Besides new reservoirs and filter marshes, and reinvestigating dredging the muck, the plan also calls for a radical change in the way the state issues permits for development.

"We've begun telling developers you cannot add any additional nutrients to the system" through their drainage, Wehle said. "We're going to be more aggressive about new development."

While happy to hear state officials have a plan to fix everything, Woodring, the bait shop owner, said he's not sure that the people who messed up his estuary are qualified to fix it.

"Why do we have confidence in this board now that you'll do a better job?" he asked at the Fort Myers meeting. No one had an answer.

Times researcher Caryn Baird contributed to this report.


Lake Okeechobee has been called "The liquid heart of Florida", but right now it's causing alot of people heartburn. Now state officials have proposed a fix costing more than $1-billion.

1. Kissimmee River: Straightened by Corps of Engineers, it funnels pollution straight into the lake. Corps is now restoring the river.

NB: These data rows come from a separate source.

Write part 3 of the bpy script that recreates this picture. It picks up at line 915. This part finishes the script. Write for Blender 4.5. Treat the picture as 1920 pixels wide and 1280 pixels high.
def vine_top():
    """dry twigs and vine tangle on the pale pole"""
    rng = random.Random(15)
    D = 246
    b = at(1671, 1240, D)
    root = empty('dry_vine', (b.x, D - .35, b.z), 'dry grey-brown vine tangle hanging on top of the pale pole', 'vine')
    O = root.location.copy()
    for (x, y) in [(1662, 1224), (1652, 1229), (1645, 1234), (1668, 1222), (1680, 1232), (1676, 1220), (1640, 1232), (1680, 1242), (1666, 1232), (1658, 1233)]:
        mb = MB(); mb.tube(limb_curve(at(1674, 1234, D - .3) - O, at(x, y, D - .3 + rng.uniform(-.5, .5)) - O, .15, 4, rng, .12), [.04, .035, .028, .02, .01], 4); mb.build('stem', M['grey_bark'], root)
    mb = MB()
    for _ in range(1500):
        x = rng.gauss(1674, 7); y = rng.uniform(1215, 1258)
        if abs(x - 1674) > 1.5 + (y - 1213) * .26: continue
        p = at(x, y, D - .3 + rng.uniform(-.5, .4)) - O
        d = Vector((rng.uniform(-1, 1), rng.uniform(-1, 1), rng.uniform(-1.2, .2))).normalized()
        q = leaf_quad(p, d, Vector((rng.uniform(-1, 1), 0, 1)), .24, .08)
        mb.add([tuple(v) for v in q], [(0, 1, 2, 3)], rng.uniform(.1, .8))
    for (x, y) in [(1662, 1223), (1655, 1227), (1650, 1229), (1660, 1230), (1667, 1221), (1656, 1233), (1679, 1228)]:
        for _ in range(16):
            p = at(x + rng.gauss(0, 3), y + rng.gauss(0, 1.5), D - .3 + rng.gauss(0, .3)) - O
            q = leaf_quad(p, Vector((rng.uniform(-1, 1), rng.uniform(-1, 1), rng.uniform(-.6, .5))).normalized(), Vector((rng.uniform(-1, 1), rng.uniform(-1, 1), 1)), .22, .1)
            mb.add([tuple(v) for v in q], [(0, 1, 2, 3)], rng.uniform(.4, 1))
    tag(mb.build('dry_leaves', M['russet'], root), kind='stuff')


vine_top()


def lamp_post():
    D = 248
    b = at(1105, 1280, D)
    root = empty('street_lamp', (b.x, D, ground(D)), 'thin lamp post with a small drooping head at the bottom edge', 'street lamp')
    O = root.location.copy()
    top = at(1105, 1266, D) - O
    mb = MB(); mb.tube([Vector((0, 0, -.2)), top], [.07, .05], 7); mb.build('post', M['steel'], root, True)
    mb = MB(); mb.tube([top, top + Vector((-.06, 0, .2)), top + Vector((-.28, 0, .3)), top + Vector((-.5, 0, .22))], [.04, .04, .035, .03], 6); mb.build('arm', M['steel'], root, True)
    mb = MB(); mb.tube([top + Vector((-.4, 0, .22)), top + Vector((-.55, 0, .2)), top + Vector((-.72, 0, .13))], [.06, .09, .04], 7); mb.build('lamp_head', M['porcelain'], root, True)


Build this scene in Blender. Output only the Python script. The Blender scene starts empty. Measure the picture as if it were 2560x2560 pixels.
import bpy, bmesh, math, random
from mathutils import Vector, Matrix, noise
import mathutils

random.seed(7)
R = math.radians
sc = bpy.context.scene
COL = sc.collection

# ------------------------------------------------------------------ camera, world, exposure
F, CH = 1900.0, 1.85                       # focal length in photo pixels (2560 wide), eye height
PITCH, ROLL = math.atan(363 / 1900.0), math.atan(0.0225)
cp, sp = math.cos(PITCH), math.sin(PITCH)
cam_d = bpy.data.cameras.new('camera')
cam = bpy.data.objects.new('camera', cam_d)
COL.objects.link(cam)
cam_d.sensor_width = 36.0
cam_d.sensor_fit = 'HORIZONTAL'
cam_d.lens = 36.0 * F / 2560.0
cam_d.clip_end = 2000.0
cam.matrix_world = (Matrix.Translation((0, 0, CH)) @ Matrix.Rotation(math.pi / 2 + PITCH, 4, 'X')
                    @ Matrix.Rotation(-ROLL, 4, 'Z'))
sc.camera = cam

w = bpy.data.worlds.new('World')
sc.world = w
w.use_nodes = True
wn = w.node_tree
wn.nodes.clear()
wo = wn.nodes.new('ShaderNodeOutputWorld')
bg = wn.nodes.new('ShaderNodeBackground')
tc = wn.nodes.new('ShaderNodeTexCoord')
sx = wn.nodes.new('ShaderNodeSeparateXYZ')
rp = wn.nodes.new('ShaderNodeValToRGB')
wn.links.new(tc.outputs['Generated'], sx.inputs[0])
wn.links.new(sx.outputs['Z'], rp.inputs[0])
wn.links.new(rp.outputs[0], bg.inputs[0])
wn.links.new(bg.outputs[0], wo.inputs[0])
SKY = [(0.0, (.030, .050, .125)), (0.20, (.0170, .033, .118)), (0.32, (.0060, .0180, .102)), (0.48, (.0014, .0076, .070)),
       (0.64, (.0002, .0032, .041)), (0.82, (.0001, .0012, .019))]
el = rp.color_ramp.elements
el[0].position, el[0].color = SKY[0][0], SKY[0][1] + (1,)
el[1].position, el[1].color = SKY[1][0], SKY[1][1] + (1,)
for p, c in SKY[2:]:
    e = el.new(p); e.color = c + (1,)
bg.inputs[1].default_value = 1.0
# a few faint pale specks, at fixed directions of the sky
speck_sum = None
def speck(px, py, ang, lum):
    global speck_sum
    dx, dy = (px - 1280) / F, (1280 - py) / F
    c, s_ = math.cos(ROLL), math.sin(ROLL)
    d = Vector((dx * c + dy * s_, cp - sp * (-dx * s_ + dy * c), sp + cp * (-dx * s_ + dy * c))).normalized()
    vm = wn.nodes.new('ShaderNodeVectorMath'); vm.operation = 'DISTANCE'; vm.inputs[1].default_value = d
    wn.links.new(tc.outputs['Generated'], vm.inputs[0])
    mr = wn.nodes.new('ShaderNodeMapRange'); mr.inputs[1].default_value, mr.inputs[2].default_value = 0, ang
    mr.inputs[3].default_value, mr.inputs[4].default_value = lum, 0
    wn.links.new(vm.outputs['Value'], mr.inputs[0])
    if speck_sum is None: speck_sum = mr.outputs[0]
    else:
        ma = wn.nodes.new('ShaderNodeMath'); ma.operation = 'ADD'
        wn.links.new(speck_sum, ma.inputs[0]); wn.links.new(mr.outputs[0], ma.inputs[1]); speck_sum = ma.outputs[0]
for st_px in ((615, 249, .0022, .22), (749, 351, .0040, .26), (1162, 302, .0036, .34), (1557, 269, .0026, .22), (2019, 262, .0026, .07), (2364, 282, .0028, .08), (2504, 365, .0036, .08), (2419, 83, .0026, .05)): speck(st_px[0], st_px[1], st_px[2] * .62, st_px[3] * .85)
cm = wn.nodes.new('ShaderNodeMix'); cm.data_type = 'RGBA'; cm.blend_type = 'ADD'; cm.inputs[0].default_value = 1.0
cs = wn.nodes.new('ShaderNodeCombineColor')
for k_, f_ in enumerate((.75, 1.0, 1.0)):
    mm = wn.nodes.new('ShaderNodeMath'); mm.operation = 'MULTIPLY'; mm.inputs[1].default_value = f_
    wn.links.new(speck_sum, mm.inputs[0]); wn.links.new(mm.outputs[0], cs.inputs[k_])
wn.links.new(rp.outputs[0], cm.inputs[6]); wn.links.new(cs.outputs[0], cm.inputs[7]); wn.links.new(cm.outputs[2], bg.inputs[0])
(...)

2. Lake Okeechobee: The fish population of the lake, once a major fishing destination, has crashed because of pollution. Now three feet of polluted muck covers parts of the bottom.

3. St. Lucie River: Fish swimming in St. Lucie's estuary have frequently been found with bloody lesions, fin rot and other ailments that scientists say appear to be caused by the pollution in the lake water.

4. Caloosahatchee River: Lake water dumped into the river over the past two years has been blamed for a massive algae bloom, wreaking havoc with the estuary. Neongreen bloom recently spread to J. N. " Ding" Darling National Wildlife Refuge on Sanibel Island.

5. Herbert Hoover Dike: Earthen dike holds the lake in, but when the lake level gets too high, state and federal officials say they must dump lake water out or else the dike could be breached.

6. Everglades Agricultural Area: Home to Big Sugar, which has been allowed to backpump floodwater into the lake, further polluting it. Some coastal officials say when lake levels get too high, the water should be dumped on the sugar cane fields, not into the rivers.